What does annual percentage rate (APR) mean? It represents the yearly rate charged for a loan, like a credit card. When you apply for a credit card, you’ll see a section called the Schumer Box, which outlines key terms and details about the card. The box, named after a congressman, was created to ensure transparency from lenders like credit card companies.
In this example, three APRs are shown for this sample credit card: the lowest percentage is for those with really good credit and the highest percentage for those with poorer credit.
Now, let’s say you carry a $1,000 balance on your credit card and you get a 25% APR rate. To figure out what interest you would be charged, follow these steps:
Divide the APR by 365 days because APR is actually compounded daily!
25% / 365 days = .00068
Now calculate the daily interest amount.
Multiply the daily interest rate by the carried balance:
$1,000 x .00068 = 68 cents
This may not seem like a lot of money, but every day you carry a balance, you use that amount and multiply it by the daily interest rate to get the new amount owed.

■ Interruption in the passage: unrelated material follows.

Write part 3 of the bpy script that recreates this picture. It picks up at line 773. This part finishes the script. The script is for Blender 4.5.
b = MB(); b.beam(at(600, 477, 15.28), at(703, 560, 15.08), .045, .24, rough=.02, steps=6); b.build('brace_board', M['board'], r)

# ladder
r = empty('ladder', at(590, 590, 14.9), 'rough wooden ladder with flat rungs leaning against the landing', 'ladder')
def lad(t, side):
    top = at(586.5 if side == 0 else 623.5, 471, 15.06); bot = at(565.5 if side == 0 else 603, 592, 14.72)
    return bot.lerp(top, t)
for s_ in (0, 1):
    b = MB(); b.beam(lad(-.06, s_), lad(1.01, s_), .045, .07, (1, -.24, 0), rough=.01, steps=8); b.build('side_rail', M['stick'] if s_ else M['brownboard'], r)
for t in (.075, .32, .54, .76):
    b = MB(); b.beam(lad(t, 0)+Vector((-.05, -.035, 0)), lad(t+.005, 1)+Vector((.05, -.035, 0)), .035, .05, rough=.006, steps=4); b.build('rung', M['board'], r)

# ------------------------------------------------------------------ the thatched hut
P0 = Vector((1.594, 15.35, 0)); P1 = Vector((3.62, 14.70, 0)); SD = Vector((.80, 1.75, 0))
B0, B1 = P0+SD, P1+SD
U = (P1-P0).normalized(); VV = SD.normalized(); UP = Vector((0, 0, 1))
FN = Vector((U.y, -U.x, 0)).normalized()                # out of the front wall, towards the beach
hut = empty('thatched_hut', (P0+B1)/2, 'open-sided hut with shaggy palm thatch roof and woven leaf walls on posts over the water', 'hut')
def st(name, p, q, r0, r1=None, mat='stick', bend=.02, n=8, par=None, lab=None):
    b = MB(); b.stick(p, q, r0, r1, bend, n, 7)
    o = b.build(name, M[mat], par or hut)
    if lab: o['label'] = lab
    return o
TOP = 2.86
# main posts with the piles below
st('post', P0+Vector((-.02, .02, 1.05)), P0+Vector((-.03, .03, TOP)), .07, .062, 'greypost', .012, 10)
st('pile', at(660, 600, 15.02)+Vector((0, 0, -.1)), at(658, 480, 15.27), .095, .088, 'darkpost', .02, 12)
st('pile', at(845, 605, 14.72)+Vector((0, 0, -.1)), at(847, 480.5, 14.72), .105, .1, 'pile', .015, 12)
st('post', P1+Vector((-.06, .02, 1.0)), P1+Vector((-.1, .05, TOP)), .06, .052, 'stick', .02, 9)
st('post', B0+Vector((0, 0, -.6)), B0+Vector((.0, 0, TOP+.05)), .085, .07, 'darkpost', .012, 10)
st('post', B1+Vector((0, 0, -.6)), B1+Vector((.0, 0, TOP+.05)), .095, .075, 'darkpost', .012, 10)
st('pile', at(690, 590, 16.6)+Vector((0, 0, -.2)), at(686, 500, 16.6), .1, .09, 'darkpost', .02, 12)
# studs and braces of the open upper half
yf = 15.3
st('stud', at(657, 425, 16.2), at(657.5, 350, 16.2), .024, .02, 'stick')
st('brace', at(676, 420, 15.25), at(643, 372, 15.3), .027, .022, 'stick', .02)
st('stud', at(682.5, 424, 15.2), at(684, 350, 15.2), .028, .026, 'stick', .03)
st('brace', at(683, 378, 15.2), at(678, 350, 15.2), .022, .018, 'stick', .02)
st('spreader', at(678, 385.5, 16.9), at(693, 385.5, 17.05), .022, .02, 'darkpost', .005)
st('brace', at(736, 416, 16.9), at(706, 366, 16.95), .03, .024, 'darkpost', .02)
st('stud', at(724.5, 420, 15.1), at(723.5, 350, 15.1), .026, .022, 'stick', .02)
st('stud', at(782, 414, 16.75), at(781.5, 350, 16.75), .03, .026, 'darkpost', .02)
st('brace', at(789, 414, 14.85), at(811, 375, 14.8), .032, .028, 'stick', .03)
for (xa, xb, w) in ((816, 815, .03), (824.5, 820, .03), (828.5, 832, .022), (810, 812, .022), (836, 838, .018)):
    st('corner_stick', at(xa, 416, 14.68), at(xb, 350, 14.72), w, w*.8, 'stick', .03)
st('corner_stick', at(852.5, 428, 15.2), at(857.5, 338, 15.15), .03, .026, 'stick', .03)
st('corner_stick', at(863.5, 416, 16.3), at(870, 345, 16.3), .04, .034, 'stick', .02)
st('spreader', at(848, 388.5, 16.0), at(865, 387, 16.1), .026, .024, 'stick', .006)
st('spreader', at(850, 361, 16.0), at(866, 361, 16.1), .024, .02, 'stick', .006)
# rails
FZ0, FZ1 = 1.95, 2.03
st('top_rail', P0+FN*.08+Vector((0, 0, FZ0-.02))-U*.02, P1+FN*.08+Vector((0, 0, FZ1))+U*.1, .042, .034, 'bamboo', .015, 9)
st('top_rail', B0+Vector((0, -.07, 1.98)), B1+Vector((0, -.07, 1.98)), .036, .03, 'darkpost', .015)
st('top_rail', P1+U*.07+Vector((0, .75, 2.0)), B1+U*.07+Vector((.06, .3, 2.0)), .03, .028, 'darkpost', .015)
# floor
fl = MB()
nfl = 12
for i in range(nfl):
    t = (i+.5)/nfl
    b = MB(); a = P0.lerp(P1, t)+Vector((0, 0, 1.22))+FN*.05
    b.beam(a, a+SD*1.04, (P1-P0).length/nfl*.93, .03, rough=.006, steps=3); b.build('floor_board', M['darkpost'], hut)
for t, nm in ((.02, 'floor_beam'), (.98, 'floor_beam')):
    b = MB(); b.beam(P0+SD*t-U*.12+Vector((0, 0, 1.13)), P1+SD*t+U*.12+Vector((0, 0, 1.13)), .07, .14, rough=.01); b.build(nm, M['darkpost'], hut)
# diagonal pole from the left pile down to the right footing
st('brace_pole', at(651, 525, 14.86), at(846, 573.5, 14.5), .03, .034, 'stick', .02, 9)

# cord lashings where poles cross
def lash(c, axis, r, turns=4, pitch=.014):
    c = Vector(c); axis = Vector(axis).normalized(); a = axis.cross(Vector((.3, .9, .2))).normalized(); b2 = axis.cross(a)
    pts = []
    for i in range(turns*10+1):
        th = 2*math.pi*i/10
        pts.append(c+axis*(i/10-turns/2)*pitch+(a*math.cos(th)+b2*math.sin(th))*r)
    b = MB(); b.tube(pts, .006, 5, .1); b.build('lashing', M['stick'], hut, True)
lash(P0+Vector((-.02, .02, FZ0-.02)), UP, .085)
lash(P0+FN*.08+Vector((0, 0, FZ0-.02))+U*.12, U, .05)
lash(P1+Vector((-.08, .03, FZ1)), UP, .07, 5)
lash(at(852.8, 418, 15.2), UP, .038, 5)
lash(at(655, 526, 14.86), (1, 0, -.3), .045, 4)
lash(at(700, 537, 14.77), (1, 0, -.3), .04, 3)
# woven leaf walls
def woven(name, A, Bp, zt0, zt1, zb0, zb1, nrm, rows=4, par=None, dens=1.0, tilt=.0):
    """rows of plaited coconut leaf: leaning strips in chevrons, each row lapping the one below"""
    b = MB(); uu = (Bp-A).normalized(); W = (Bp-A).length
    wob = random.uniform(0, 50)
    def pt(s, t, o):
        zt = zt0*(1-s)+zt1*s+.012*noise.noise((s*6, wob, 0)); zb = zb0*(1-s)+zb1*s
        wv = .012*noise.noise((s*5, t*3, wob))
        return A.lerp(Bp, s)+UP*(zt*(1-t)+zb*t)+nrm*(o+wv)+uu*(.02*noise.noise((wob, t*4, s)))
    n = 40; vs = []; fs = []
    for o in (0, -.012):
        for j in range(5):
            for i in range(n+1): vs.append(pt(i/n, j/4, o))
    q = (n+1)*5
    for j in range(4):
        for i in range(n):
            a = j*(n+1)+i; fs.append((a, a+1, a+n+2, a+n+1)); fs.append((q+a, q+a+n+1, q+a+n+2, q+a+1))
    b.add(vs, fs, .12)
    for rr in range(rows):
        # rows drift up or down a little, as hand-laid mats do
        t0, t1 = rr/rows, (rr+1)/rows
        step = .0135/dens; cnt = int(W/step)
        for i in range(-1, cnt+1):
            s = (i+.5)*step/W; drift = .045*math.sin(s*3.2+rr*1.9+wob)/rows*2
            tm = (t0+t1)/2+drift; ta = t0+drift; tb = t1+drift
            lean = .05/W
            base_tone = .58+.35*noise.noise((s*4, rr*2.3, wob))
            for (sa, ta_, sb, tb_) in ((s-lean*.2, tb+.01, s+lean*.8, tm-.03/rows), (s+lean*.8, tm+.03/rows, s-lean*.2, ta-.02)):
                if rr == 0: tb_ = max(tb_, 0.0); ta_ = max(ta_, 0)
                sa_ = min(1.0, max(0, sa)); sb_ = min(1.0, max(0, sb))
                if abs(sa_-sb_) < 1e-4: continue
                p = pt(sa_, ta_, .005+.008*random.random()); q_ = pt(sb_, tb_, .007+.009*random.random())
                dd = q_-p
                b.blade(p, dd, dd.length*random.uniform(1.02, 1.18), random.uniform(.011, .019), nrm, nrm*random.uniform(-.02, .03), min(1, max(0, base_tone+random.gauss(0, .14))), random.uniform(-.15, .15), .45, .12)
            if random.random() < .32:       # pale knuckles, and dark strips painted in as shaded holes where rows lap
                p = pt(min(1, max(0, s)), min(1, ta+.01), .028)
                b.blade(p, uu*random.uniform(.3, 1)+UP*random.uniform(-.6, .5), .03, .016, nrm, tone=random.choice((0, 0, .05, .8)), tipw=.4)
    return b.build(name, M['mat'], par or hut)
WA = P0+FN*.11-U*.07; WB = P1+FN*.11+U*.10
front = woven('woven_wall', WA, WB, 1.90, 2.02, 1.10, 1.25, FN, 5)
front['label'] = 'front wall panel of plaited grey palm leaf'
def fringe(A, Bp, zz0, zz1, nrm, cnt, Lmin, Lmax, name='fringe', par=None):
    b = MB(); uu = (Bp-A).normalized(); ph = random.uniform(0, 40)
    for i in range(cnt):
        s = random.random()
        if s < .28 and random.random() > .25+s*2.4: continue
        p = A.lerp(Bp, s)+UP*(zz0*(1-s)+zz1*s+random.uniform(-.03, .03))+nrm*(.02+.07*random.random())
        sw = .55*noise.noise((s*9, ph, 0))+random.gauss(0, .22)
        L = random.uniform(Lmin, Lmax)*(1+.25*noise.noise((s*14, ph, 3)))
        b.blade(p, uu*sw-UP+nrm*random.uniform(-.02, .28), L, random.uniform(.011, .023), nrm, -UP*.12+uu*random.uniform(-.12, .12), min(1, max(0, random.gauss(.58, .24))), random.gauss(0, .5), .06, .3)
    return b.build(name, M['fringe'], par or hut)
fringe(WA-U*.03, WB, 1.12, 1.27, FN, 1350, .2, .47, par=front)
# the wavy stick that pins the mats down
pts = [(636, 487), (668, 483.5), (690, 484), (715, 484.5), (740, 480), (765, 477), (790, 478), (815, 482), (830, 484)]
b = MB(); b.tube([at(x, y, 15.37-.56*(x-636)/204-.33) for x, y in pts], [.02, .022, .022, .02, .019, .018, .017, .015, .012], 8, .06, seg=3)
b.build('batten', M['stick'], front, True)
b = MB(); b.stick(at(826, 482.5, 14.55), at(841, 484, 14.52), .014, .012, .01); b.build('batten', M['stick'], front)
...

In a month, the compound interest amount is $1,020.83, so in 1 month you already owe $20.83 of interest.
If you only make the minimum payment it will take you 5 years to pay off the debt.
Final Thoughts: Try to avoid carrying a balance
Understanding APR and how it compounds daily is crucial to managing credit card debt wisely. What may seem like small interest charges can quickly add up, especially if you’re only making the minimum payments. The key takeaway? Avoid carrying a balance when possible, and always aim to pay off your credit card in full each month. Doing so will help you avoid the long-term costs of compounding interest, which can make even small purchases far more expensive over time.